I’m struck by how many people these days believe they can create their own reality, despite overwhelming evidence to the contrary. It’s become a national pastime in narcissistic America, and the results are in—the cultural reality has become unbearable to anyone who still has the eyes to see and heart to feel.
Of course, the motivation to create your own personal reality arises from the need to escape the collective reality that surrounds you. This reality (the world as it is) isn’t the only one possible, but it is the one that is, and we have to understand it, and not run away into some delusion of personal reality if we’re going to transcend and move beyond it, individually and collectively.
Perhaps the most important distinction a person can make is between reality and actuality. However most people don’t even perceive reality (as evidenced by the juvenile idea that we can each create our own), much less perceive actuality.
But the distinction without duality is clear when you stop and look at things, and it can and must be taught even to young children. Reality is the world as man (more kindly, humankind) generates it; actuality is the infinite realm beyond what the human mind internally and externally fabricates.
Contact and communion with nature is so important because nature is the primordial manifestation of actuality—the awe-inspiring dimensions of life that aren’t man-made.
We’re continually surrounded by the fabrications of the human mind, tactile and virtual, and are embedded in them so deeply that few people are aware of the conditioned way they perceive nature and the world. Indeed, many people assume there is nothing beyond the reality that the human mind fabricates. They view nature as chaos, upon which man must impose order. But life on earth is an expression of the dynamic order of the universe, and man is the maker of disorder.

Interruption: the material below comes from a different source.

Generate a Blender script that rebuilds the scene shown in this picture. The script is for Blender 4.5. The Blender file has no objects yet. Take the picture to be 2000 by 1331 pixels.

It’s an interesting word, ‘fabricate.’ It comes from the Latin ‘fabricatus,’ and means both ‘to invent,’ and ‘to make up for the purpose of deception.’ The inherent tendency of the human mind toward self-deception has its roots in its ability to devise things, from cultural and religious systems to the most complex computers (which in turn are increasingly captivating us in ‘virtual reality’).
In one sense, humans have always lived in ‘virtual reality,’ since cultures form the prisms through which we have viewed nature and life. However, culture in the geographically distinct, anthropological sense of the word has nearly vanished, and we cannot return to the past in any form, but must look forward as human beings. So it’s no use romanticizing prior periods in human history, when people lived close to nature.
Is it possible not to view life through the lens of tradition and experience, knowledge and memory? What would a culture founded on such a principle look like?
One of the features of ‘higher thought’ is that it’s unable to perceive itself and its limitations. That requires awareness, which is not a faculty of ‘higher thought.’ Being creatures of conditioning, many people believe, at a conscious or subconscious level, that thought is all there is. In the dominant worldview, nature and the cosmos are seen as disorder, upon which man must superimpose order.
But actually the universe or universes are infinitely layered dimensions of order, and though man has come to dominate nature on earth, increasingly our order is disorder and darkness. (Even more so when people believe they can create their own personal reality.) Control of nature is woven so deeply into our psyches that many people see no other relationship to the earth and others than one based on control. But that isn’t relationship at all.
Communion with nature on its own terms, without the screen of knowledge, tradition, and experience is viewed as romantic, personal, and even childish. But giving the human intellect and rationality the highest value erodes emotional and spiritual capacity, eventually leaving only sentimentality, which is virtual emotion.
Control is the ultimate illusion. Man thinks because he can dominate nature to a large degree that he has control of nature, and life. But we don’t actually have control over anything.
Given the man-made reality of climate change, or more accurately man’s disruption in the dynamic balance of the atmosphere and oceans, ‘superstorms’ like Sandy are nature’s way of coming back and biting us in the ass.
Humankind faces not just fundamental economic and political choices, unprecedented in the history and evolution of our species, but we stand at an existential and evolutionary crossroads. Either we actively seek balance with nature, or nature will restore balance with a vengeance.
We need to completely rethink the relationship between man and nature, between reality and actuality, and bring about a transmutation in consciousness and culture. That urgent imperative of life to radically change is as far from the relativist’s credo of ‘create your own reality’ as the soaring cliffs of Yosemite Valley are from the abysmal canyons of Wall Street.
Anyone who has spent a few nights in the wilderness alone learns two things at an emotional level: Nature doesn’t give a whit about your personal survival; and all scientific knowledge and cultural tradition are a thin veneer on an unknowable and uncontrollable movement of life and death. Strip away the veneer, and one comes face to face with a mystery and immensity that scares the bejesus of most people.
However, life is not some freak accident in a meaningless cosmos, but an inseparable expression of the endless and sublime process of creation and destruction in the universe. Therefore the actuality of nature and the cosmos is nothing to fear, since it is the perpetual ground of human creativity.
And the relationship, indeed dialogue between humankind’s reality and cosmic actuality, between the infinite mystery of life and the civilizing insight of aspiring human beings—is the uncharted way ahead, holding the potential to redefine humanity’s place on this planet.